Hayat Tahrir al-Sham (Organizzazione per la liberazione del Levante) è il risultato di un rimescolamento tra diversi gruppi jihadisti ed è la componente egemone della coalizione che ha preso Aleppo nei giorni scorsi, infiammando di nuovo la guerra civile siriana. Non si tratta di “terroristi”, come sostengono tanto il sanguinario regime di Damasco (che vede il clan degli Assad al potere da cinquant’anni) quanto le cancellerie occidentali, ma di milizie islamiste radicali sunnite, con la presenza significativa di una componente curda, che è la parte laica della coalizione. Si dice, non a torto, che la Turchia stia dietro a questi gruppi (dimenticando, tuttavia, che i curdi sono perseguitati nello Stato con la mezza luna nella sua bandiera). In termini generali, siamo dinanzi a una ripresa della guerra civile internazionale tra sunniti e sciiti, essendo il regime di Assad (sciita alauita) uno stretto alleato dell’Iran degli ayatollah e degli Hezbollah libanesi, oltre che della Russia di Putin che ha ereditato dall’epoca sovietica il sistema di alleanze in quella regione.
I ribelli sono arrivati da Idlib, la loro roccaforte posta a una sessantina di chilometri a sud-ovest di Aleppo, all’interno di una entità statale frantumata. La Siria, dopo l’imponente sollevamento popolare del 2011 represso nel sangue e l’inizio della guerra civile l’anno successivo, ha attraversato varie fasi – compresa quella in cui l’opposizione ad Assad era egemonizzata dall’organizzazione denominata Stato islamico – di un conflitto che appariva di tutti contro tutti, e in cui la parte laica e filoccidentale, appoggiata con forniture di armi dalla Francia della presidenza Hollande, perdeva via via terreno, anche per il rifiuto di Obama, all’epoca, di impegnare direttamente gli Stati Uniti. I gravi attentati terroristici, subiti dalla Francia sul proprio suolo, furono in larga misura una conseguenza di quella scelta, al tempo stesso contro Assad e contro lo Stato islamico. Sconfitto quest’ultimo sul campo, nel 2016, grazie soprattutto ai combattenti curdi sostenuti dall’Occidente, la situazione bellica è rimasta più o meno congelata – fino all’attuale presa di Aleppo.

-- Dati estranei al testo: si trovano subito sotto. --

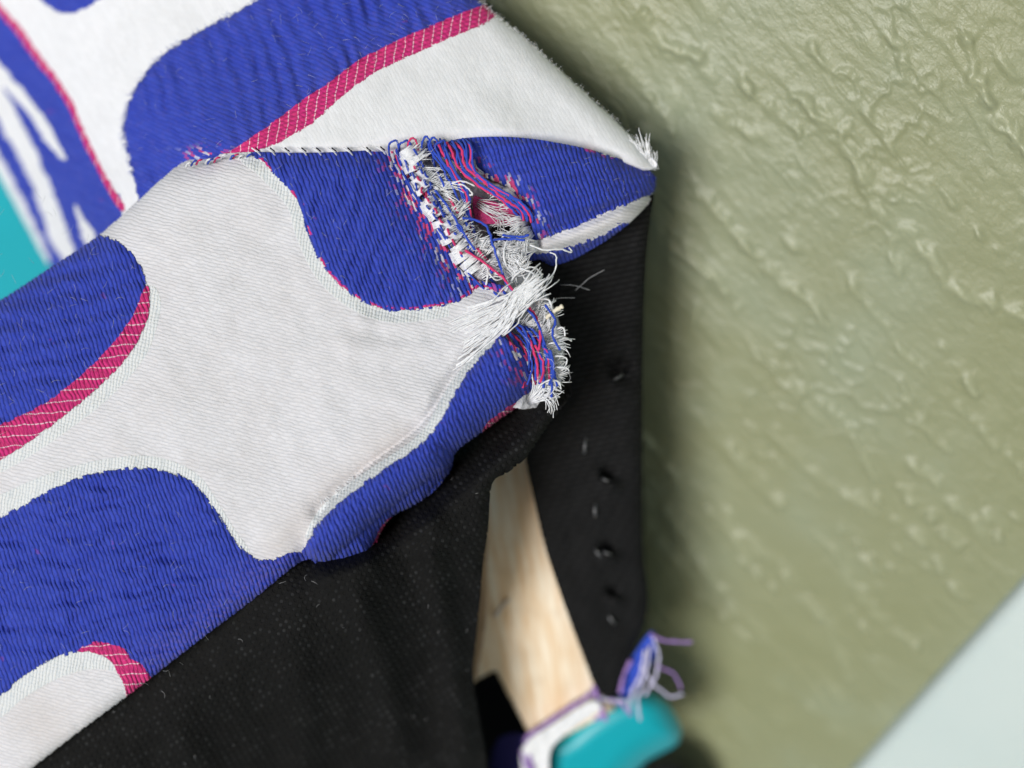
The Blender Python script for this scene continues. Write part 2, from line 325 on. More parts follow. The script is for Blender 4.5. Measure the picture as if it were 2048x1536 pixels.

Certo, la guerra di Israele contro gli Hezbollah, che ha coinvolto parzialmente anche l’Iran, ha sguarnito le difese del regime di Assad, mentre la Russia, impegnata sul fronte ucraino, si allontanava dallo scenario mediorientale. Ma il punto non è qui. Le condizioni esplosive in cui versa quella porzione di mondo sono una illustrazione, forse la più lampante, del caos planetario seguito alla fine, più di trent’anni fa, della divisione del mondo in bocchi, che ha comportato l’avanzata dell’islamismo radicale. Oggi non è immaginabile, dal Marocco al Medio Oriente, un tentativo di cambiamento di quei regimi che non veda l’irruzione sulla scena di forze islamiste di vario genere. E gli stessi termini della questione palestinese si sono aggravati da quando, con il tacito benestare di Israele, le forze laiche, dopo una breve guerra civile interna, hanno dovuto cedere il passo a Hamas.

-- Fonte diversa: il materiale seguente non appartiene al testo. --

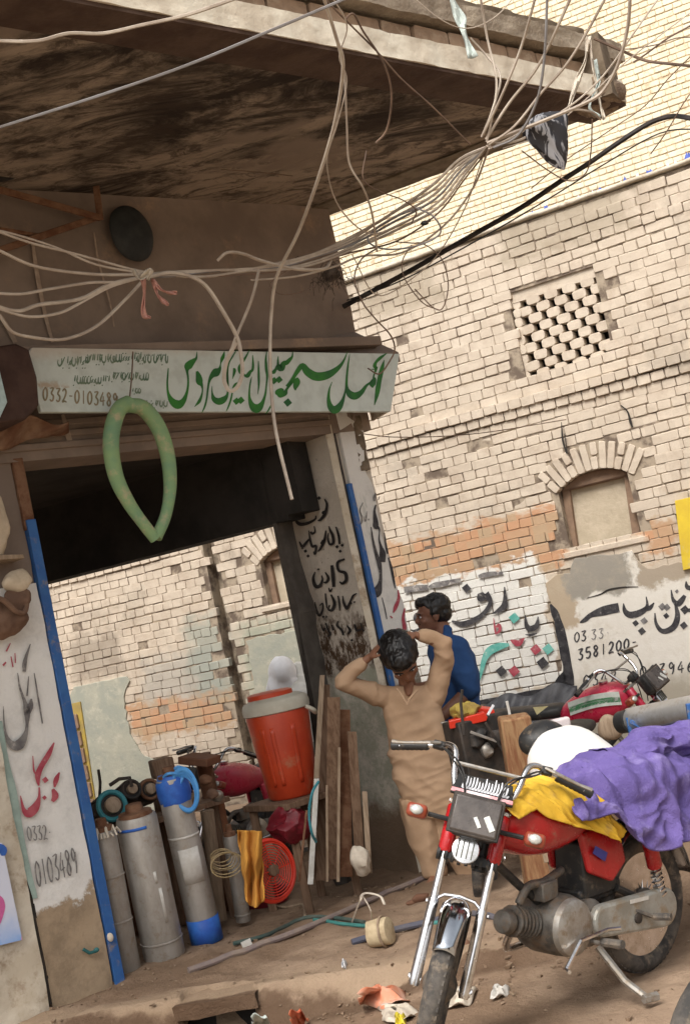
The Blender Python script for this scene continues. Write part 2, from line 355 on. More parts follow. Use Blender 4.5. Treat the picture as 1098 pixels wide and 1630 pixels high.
# ================================================================ BRICK MAKING
def brick_variant(L, H, D, seed, wear=.010):
    r = random.Random(seed); x, z = L/2, H/2; c = wear
    def ring(ins, y, j):
        pts = []
        for sx, sz in ((-1, -1), (1, -1), (1, 1), (-1, 1)):
            a = (sx*(x-ins-c), sz*(z-ins)); b = (sx*(x-ins), sz*(z-ins-c)); prs = (a, b) if sx*sz > 0 else (b, a)
            # keep winding counter-clockwise
            for q in prs: pts.append((q[0]+r.uniform(-j, j), y+r.uniform(-j, j)*.6, q[1]+r.uniform(-j, j)))
        ang = sorted(pts, key=lambda q: math.atan2(q[2]/z, q[0]/x)); return ang
    v = ring(.0035, 0, .0018) + ring(0, -.005, .0022) + ring(0, -D, 0)
    f = [tuple(range(8))] + [(i, i+8, (i+1) % 8+8, (i+1) % 8) for i in range(8)] + [(i+8, i+16, (i+1) % 8+16, (i+1) % 8+8) for i in range(8)]
    return v, f
def bmesh_data(v, f, name, mat):
    me = bpy.data.meshes.new(name); me.from_pydata(v, [], f); me.update(); me.materials.append(M[mat] if isinstance(mat, str) else mat); return me
class Bricks:
    """collects bricks lying in a wall plane; the largest in the photograph become objects, the others one joined part"""
    def __init__(s, org, d, n, mat, depth=.05, wear=.010):
        s.org, s.d, s.n, s.mat, s.depth = org, d, n, mat, depth; s.items = []; s.cache = {}; s.wear = wear
    def put(s, u, z, L, H, t=0.0, rot=0.0, skew=0.0): s.items.append((u, z, L, H, t, rot))
    def var(s, L, H):
        key = (round(L/.01)*.01, round(H/.005)*.005); k = rnd.randrange(5)
        if (key, k) not in s.cache:
            v, f = brick_variant(max(key[0], .02), max(key[1], .015), s.depth, hash((key, k)) & 0xffff, min(s.wear, key[1]*.22))
            s.cache[(key, k)] = [v, f, None]
        return s.cache[(key, k)]
    def matrix(s, u, z, t, rot):
        # local x = wall direction, y = outward normal, z = up
        X = s.d; Y = s.n; Z = UP; c, q = math.cos(rot), math.sin(rot)
        X2 = X*c+Z*q; Z2 = Z*c-X*q; P = s.org+s.d*u+s.n*t+V((0, 0, z))
        return Matrix(((X2.x, Y.x, Z2.x, P.x), (X2.y, Y.y, Z2.y, P.y), (X2.z, Y.z, Z2.z, P.z), (0, 0, 0, 1)))
    def finish(s, parent, limit, score, name='brick', rest='brickwork', fmax=3):
        order = sorted(range(len(s.items)), key=lambda i: -score(s.items[i])); big = set(i for i in order[:limit] if score(s.items[i]) > 0)
        V_, F_ = [], []; inv = parent.matrix_basis.inverted() if parent.type == 'EMPTY' else None
        for i, (u, z, L, H, t, rot) in enumerate(s.items):
            e = s.var(L, H); mx = s.matrix(u, z, t, rot)
            if i in big:
                if e[2] is None: e[2] = bmesh_data(e[0], e[1], 'brick', s.mat)
                o = bpy.data.objects.new(name, e[2]); COL.objects.link(o); o.parent = parent
                if inv is not None: o.matrix_parent_inverse = inv
                o.matrix_basis = mx
            else:
                b = len(V_); V_ += [tuple(mx @ V(p)) for p in e[0]]; F_ += [tuple(k+b for k in q) for q in e[1]]
        if V_:
            me = bmesh_data(V_, F_, rest, s.mat); o = bpy.data.objects.new(rest, me); COL.objects.link(o)
            o.parent = parent
            if inv is not None: o.matrix_parent_inverse = inv
            o['kind'] = 'stuff'
def mk_score(org, d, n, vis):
    def sc(it):
        P = org+d*it[0]+n*it[4]+V((0, 0, it[1])); x, y, zz = proj(P)
        if not vis(x, y): return 0
        return it[2]*it[3]/zz/zz
    return sc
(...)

Si potrà discettare finché si vuole sulle implicazioni dell’Occidente che, con il sostegno a Israele prima nella sua guerra di sterminio a Gaza e poi, in misura minore, in Libano – con bombardamenti sulle postazioni Hezbollah anche in Siria –, ha reso possibile la destabilizzazione cui stiamo assistendo; ma resta il fatto che – per tacere della questione curda, non meno drammatica di quella palestinese – la situazione non avrebbe retto: non è infatti immaginabile che una non-pace duri all’infinito, specialmente se uno dei poli della contesa è un regime come quello di Assad. L’apertura di negoziati, voluta proprio dalla Turchia ma rifiutata anzitutto da Assad, non sarà possibile finché al potere resterà un tipo del genere.
Tutto ciò appare chiaro, nella sua tragicità. Quello che sembra non esserlo per nulla è quale sia la via di uscita. Diciamocelo francamente: l’intero contesto mediorientale è più rischioso, nel senso dello scoppio di un possibile conflitto mondiale, della guerra in Ucraina, che ormai sembra di serie B. Da parte dell’Occidente, la cosa da fare sarebbe appoggiare la componente laica curda, spingendo per la caduta del dittatore siriano. Ma è evidente che ciò è solo un aspetto di un problema che, ahinoi, ha molte sfaccettature. Non si tratterebbe cioè di una soluzione ma solo di una precondizione per trovarne una. Nella contingenza presente non ci sono, a nostro parere, altre posizioni da prendere – a parte restarsene fermi e stare a vedere come evolve il conflitto.